Paris
Galerie ETC
28 Nov → 28 Feb 2021
From Tuesday to Saturday from 11 am to 7 pm. Closed Sunday and Monday
In 2019, you were introduced to an American artist, Charles Pollock, whose work we like very much. He was exhibited for the first time at the ETC gallery which proposed a new proposition of unpublished works by this beautiful and great artist. For his second solo exhibition, this time the aim is to evoke this master of colour through works created in Michigan and then in New York at the end of the 1960s. Now retired from his teaching career, he devotes himself freely and entirely to painting. His return to New York, where he lived from 1926 to 1935, is expected. The two sabbatical years he took - one in Mexico, in 1955-56, and the other in Rome, in 1962-63 - have galvanized his artistic practice. Full of hope, he dreams of returning to New York, where he still has many valued friends, including Jules Olitski, Annalee and Barnett Newman, and Robert Motherwell.
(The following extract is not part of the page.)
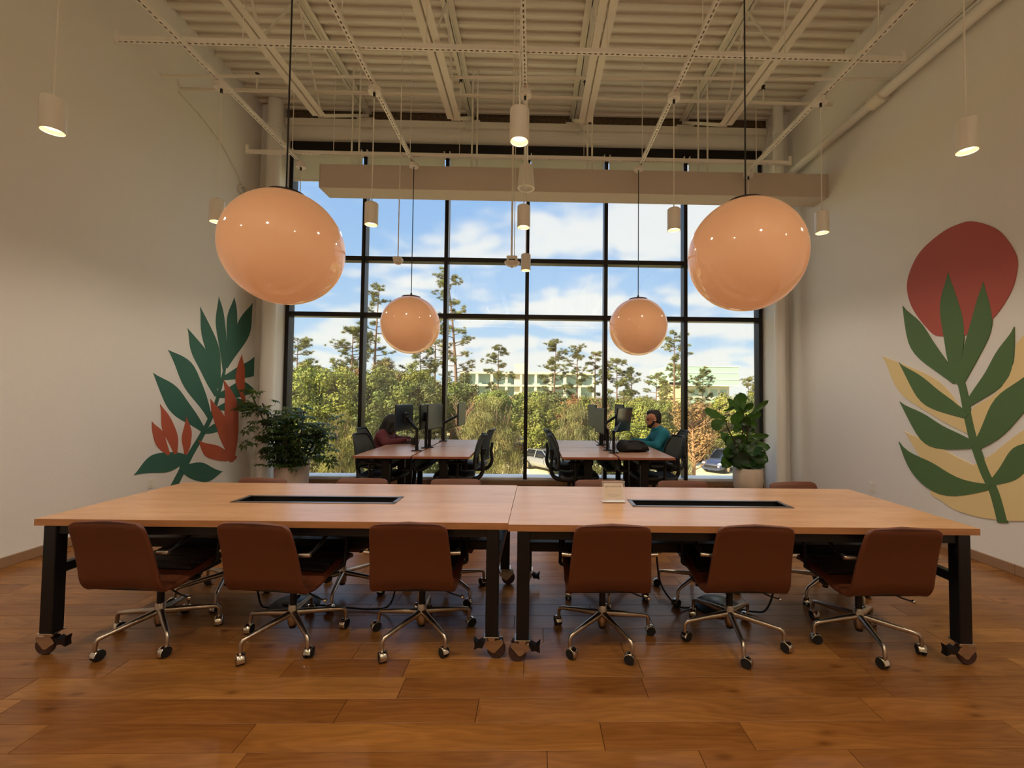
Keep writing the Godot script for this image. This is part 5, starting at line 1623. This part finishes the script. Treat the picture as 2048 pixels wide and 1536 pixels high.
func build_outdoors() -> void:
	make_foliage()
	struct("ground", B.new().mm(Vector3(-160, GY - 0.5, -260), Vector3(160, GY, -7.6)), tri_map(mat(Color(1, 1, 1), 0.95), noise_tex(61, 0.02, rgb(150, 140, 92), rgb(196, 182, 128)), Vector3.ONE * 0.08))
	struct("street", B.new().mm(Vector3(-60, GY, -38), Vector3(60, GY + 0.02, -12)), tri_map(mat(Color(1, 1, 1), 0.9), noise_tex(62, 0.03, rgb(206, 194, 158), rgb(226, 214, 176)), Vector3.ONE * 0.15))
	struct("wall_foundation", B.new().mm(Vector3(XL - 0.25, GY, -7.5), Vector3(XR + 0.25, -0.4, ZB + 0.2)), mat(rgb(200, 196, 186), 0.8))
	struct("sill_ledge", B.new().mm(Vector3(-4.3, -0.1, -7.72), Vector3(4.1, 0.08, -7.3), 0.01), mat(rgb(250, 251, 252), 0.5))
	for i in 7:
		struct("marking_line", B.new().mm(Vector3(-9.0 + i * 2.9, GY + 0.02, -36.2), Vector3(-8.88 + i * 2.9, GY + 0.026, -30.5)), mat(rgb(246, 240, 214), 0.8))
	car("silver grey car parked facing the building behind the right desk chairs", Vector3(1.25, GY + 0.02, -32.4), deg_to_rad(-52), rgb(150, 152, 160), 1.46)
	car("dark blue car parked behind the potted fig", Vector3(14.6, GY + 0.02, -33.0), deg_to_rad(-140), rgb(44, 52, 88), 1.5)
	car("grey car half hidden by shrubs behind the umbrella tree", Vector3(-14.0, GY + 0.02, -33.5), deg_to_rad(-60), rgb(110, 116, 134), 1.5)
	# hedges
	for hd in [[1068.0, 38.0, 891.0, 4.0, Color(0.20, 0.10, 0.05), "clipped reddish brown hedge behind the parked silver car"], [1150.0, 38.5, 893.0, 3.2, Color(0.16, 0.15, 0.05), "clipped olive hedge right of the silver car"], [1425.0, 37.0, 880.0, 3.6, Color(0.2, 0.19, 0.06), "clipped yellow-green hedge beside the dark blue car"]]:
		var t := thing("hedge", hd[5], "hedge", spot(hd[0], hd[1]))
		var rng := RandomNumberGenerator.new()
		rng.seed = int(hd[0])
		var at := []
		var h: float = tall(hd[2], hd[1])
		for i in 260: at.append(Vector3(rng.randf_range(-hd[3] / 2, hd[3] / 2), rng.randf_range(0.1, h), rng.randf_range(-0.6, 0.6)))
		obj("branches", B.new().mm(Vector3(-hd[3] / 2 + 0.2, 0, -0.35), Vector3(hd[3] / 2 - 0.2, h - 0.3, 0.35), 0.1), mat(rgb(54, 44, 30), 0.95), t)
		foliage(t, clump, at, 0.28, hd[4], 0.4, rng)
	# tall pines
	pine(912, 50, 546, 0.72, 2.3, 34, 0.055, "tallest pine, its bent trunk rising just left of the window's middle", 1)
	pine(752, 52, 577, 0.62, 2.2, 26, -0.02, "tall thin pine just left of the left small globe", 2)
	pine(708, 52, 664, 0.42, 2.5, 26, 0.0, "round-headed pine left of the left window bar", 3)
	pine(600, 56, 686, 0.4, 2.3, 20, 0.0, "pine with an open crown at the left edge of the window", 4)
	pine(846, 55, 690, 0.5, 2.4, 20, 0.03, "slim pine behind the left small globe", 5)
	pine(872, 58, 640, 0.5, 1.9, 18, 0.0, "thin pine close left of the tallest pine", 6)
	pine(998, 60, 696, 0.55, 2.0, 24, 0.0, "small pointed pine left of the window's centre bar", 7)
	pine(1110, 55, 682, 0.72, 1.9, 36, -0.02, "dense upright pine just right of the window's centre bar", 8)
	pine(1156, 60, 692, 0.62, 1.9, 24, 0.0, "reddish open pine second to the right of the centre bar", 9)
	pine(1192, 62, 704, 0.55, 1.7, 20, 0.0, "slim pine third to the right of the centre bar", 10)
	pine(1236, 58, 718, 0.7, 2.2, 34, 0.0, "bushy pine below the right small globe", 11)
	pine(1266, 60, 736, 0.7, 1.8, 26, 0.0, "pine right of the bushy pine below the right globe", 12)
	pine(1352, 52, 666, 0.3, 2.0, 12, 0.0, "tall sparse pine at the right window bar", 13)
	pine(1352, 58, 728, 0.6, 2.0, 24, 0.0, "lower pine beneath the tall sparse one at the right window bar", 14)
	pine(1316, 66, 748, 0.65, 2.1, 24, 0.0, "pine between the two right window bars in front of the cream wall", 15)
	pine(1410, 58, 738, 0.65, 1.9, 26, 0.0, "pine in front of the glass building", 16)
	pine(1503, 70, 752, 0.6, 1.8, 18, 0.0, "small pine at the right edge of the window", 17)
	# the belt of broad-leaved trees
	var rng := RandomNumberGenerator.new()
	rng.seed = 77
	var prof := [[570, 722], [640, 724], [700, 735], [760, 716], [830, 722], [900, 752], [960, 778], [1000, 782], [1060, 778], [1110, 790], [1170, 792], [1240, 796], [1300, 786], [1350, 796], [1400, 804], [1460, 792], [1530, 788]]
	var cols := [Color(0.15, 0.19, 0.045), Color(0.20, 0.23, 0.05), Color(0.12, 0.15, 0.045), Color(0.24, 0.26, 0.055), Color(0.20, 0.16, 0.06)]
	for i in 40:
		var u := 545.0 + 1010.0 * (i + rng.randf_range(-0.3, 0.3)) / 39.0
		var v := 740.0
		for k in prof.size() - 1:
			if u >= prof[k][0] and u <= prof[k + 1][0]: v = lerpf(prof[k][1], prof[k + 1][1], (u - prof[k][0]) / (prof[k + 1][0] - prof[k][0]))
		var near := i % 2 == 0
		var ci := rng.randi() % 5
		broad(u, rng.randf_range(40, 45) if near else rng.randf_range(47, 54), v + rng.randf_range(0, 16) + (26.0 if near and u < 900 else 0.0), rng.randf_range(1.9, 2.6), cols[ci], belt_label(u, near, ci), 200 + i, "trees beyond the car park")
	broad(655, 36, 735, 2.6, Color(0.26, 0.30, 0.05), "bright yellow-green tree behind the umbrella tree plant", 301, "", 70)
	broad(600, 37, 742, 2.2, Color(0.18, 0.24, 0.045), "green tree at the lower left edge of the window", 302, "", 60)
	broad(780, 37, 745, 2.5, Color(0.16, 0.2, 0.045), "mid green tree right of the left window bar", 303, "", 70)
	broad(845, 38, 762, 2.0, Color(0.15, 0.17, 0.06), "dull green tree behind the left monitors", 304, "", 60)
	broad(997, 36, 772, 1.9, Color(0.18, 0.24, 0.05), "fresh green tree left of the window's centre bar", 305, "", 60)
	broad(1083, 34, 790, 1.7, Color(0.23, 0.26, 0.06), "light green tree right of the window's centre bar", 306, "", 60)
	broad(1137, 40, 792, 1.7, Color(0.30, 0.15, 0.06), "rust coloured autumn tree right of the window's centre bar", 307, "", 50)
	broad(712, 47, 722, 1.5, Color(0.30, 0.16, 0.07), "rust coloured tree top at the left window bar", 308, "", 40)
	broad(1275, 33, 800, 1.6, Color(0.27, 0.30, 0.06), "yellow-green tree behind the bearded person", 309, "", 60)
	broad(1475, 40, 790, 2.2, Color(0.28, 0.30, 0.06), "yellow-green tree behind the potted fig", 310, "", 60)
	# shrubs in front of the car park
	bush("shrub", 985, 19, 792, 1.5, Color(0.25, 0.24, 0.09), spray, 0.42, "big feathery olive shrub between the two desk clusters", "shrub", 1, 300)
	bush("shrub", 1155, 21, 812, 1.4, Color(0.24, 0.24, 0.10), spray, 0.4, "feathery grey-green shrub behind the right monitors", "shrub", 2, 260)
	bush("shrub", 690, 22, 826, 1.0, Color(0.30, 0.29, 0.09), spray, 0.4, "wispy yellow-green shrub beside the umbrella tree plant", "shrub", 3, 180)
	bush("shrub", 640, 24, 850, 1.3, Color(0.2, 0.2, 0.08), clump, 0.34, "low shrub behind the umbrella tree pot", "shrub", 4, 150)
	bush("shrub", 800, 21, 862, 1.9, Color(0.17, 0.19, 0.06), clump, 0.32, "round shrub below the left desk cluster window", "shrub", 5, 200)
	bush("shrub", 900, 23, 880, 1.6, Color(0.16, 0.18, 0.06), clump, 0.32, "low shrub seen under the left desks", "shrub", 6, 160)
	bush("shrub", 1230, 22, 872, 1.8, Color(0.19, 0.2, 0.06), clump, 0.32, "round shrub seen over the right desks", "shrub", 7, 180)
	bush("shrub", 1340, 22, 868, 1.2, Color(0.22, 0.20, 0.07), spray, 0.36, "olive shrub right of the bearded person's chair", "shrub", 8, 180)
	bush("shrub", 735, 26, 895, 1.4, Color(0.22, 0.2, 0.07), clump, 0.32, "low olive shrub left of the left desks", "shrub", 9, 140)
	bare(1062, 41, 786, rgb(132, 112, 100), Color(0.2, 0.15, 0.06), 0, "bare grey-twigged tree at the window's centre bar", 1)
	bare(935, 34, 800, rgb(150, 120, 100), Color(0.3, 0.17, 0.08), 0, "bare brown tree behind the right monitor of the left desks", 2)
	bare(1390, 24, 808, rgb(168, 128, 96), Color(0.34, 0.22, 0.1), 50, "nearly bare tan tree left of the potted fig", 3)
	bare(1205, 36, 800, rgb(150, 120, 96), Color(0.3, 0.17, 0.08), 0, "bare tan tree behind the right desk monitors", 4)
	# buildings beyond the trees
	var white := mat(rgb(206, 203, 186), 0.7)
	var pane_m := mat(rgb(150, 176, 168), 0.15)
	var b1 := thing("office_building", "long low white building with open storeys behind the trees, centre of the window", "building", Vector3(-0.3, GY, -98))
	for k in 4:
		obj("floor_slab", B.new().mm(Vector3(-15, 2.2 + k * 2.6, -6), Vector3(13.5, 2.6 + k * 2.6, 6)), white, b1)
	for i in 10:
		obj("column", B.new().mm(Vector3(-14.6 + i * 3.08, 0, 5.2), Vector3(-14.1 + i * 3.08, 10.4, 5.9)), white, b1)
		if i < 9:
			for k in 3: obj("window", B.new().mm(Vector3(-14.1 + i * 3.08, 2.6 + k * 2.6, 4.2), Vector3(-11.6 + i * 3.08, 4.8 + k * 2.6, 4.4)), pane_m, b1)
	obj("stair_tower", B.new().mm(Vector3(-3.5, 0, 3), Vector3(-0.5, 12.2, 5)), white, b1)
	var fence := thing("fence", "long orange-brown two-rail fence in front of the white building", "fence", Vector3(4.5, GY, -80))
	for y in [4.3, 5.0]: obj("rail", B.new().mm(Vector3(-9.5, y, -0.1), Vector3(9.5, y + 0.16, 0.1)), mat(rgb(176, 96, 64), 0.7), fence)
	for i in 7: obj("post", B.new().mm(Vector3(-9.4 + i * 3.1, 0, -0.1), Vector3(-9.2 + i * 3.1, 5.2, 0.1)), mat(rgb(176, 96, 64), 0.7), fence)
	var b2 := thing("office_building", "modern building with an overhanging pale glass upper storey at the right", "building", Vector3(38, GY, -110))
	obj("lower_block", B.new().mm(Vector3(-4.5, 0, -8), Vector3(9, 8.2, 6)), mat(rgb(206, 206, 200), 0.7), b2)
	obj("cream_wall", B.new().mm(Vector3(-7.5, 0, 5), Vector3(-3.0, 9.0, 8)), mat(rgb(236, 218, 158), 0.7), b2)
	obj("glass_storey", B.new().mm(Vector3(-6.0, 8.2, -9), Vector3(10.4, 12.8, 8)), mat(rgb(160, 192, 184), 0.12), b2)
	for k in 4: obj("floor_line", B.new().mm(Vector3(-6.1, 8.2 + k * 1.5, 7.9), Vector3(10.5, 8.32 + k * 1.5, 8.1)), mat(rgb(226, 236, 228), 0.5), b2)
	for i in 5:
		for k in 3: obj("window", B.new().mm(Vector3(-2.4 + i * 2.3, 1.0 + k * 2.4, 6.0), Vector3(-0.8 + i * 2.3, 2.6 + k * 2.4, 6.1)), pane_m, b2)

func _ready() -> void:
	set_camera()
	set_sky()
	materials()
	build_floor()
	build_walls()
	build_window()
	build_ceiling()
	build_services()
	build_lamps()
	build_murals()
	build_tables()
	build_conference_chairs()
	build_desks()
	build_task_chairs()
	build_people()
	build_plants()
	build_outdoors()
A year earlier, he was awarded a Guggenheim Fellowship, and his recent exhibitions have met with some success. Of course, New York has changed - and so has the art scene. He takes up residence in a very large studio at 222 Bowery, an iconic location frequented by prestigious artists from Fernand Léger to William S. Burroughs - Mark Rothko even painted the Seagram Murals there. Although the studio is rather dark, Charles Pollock nevertheless conceived the New York series there, some fifty luminous, lyrical and atmospheric canvases, which brought him resolutely into the Color Field movement. In 1971, Charles Pollock left New York for Paris, where he spent the last seventeen years of his life. These works, stored for some thirty years in a warehouse in Harlem (New York), will be shown in France for the first time.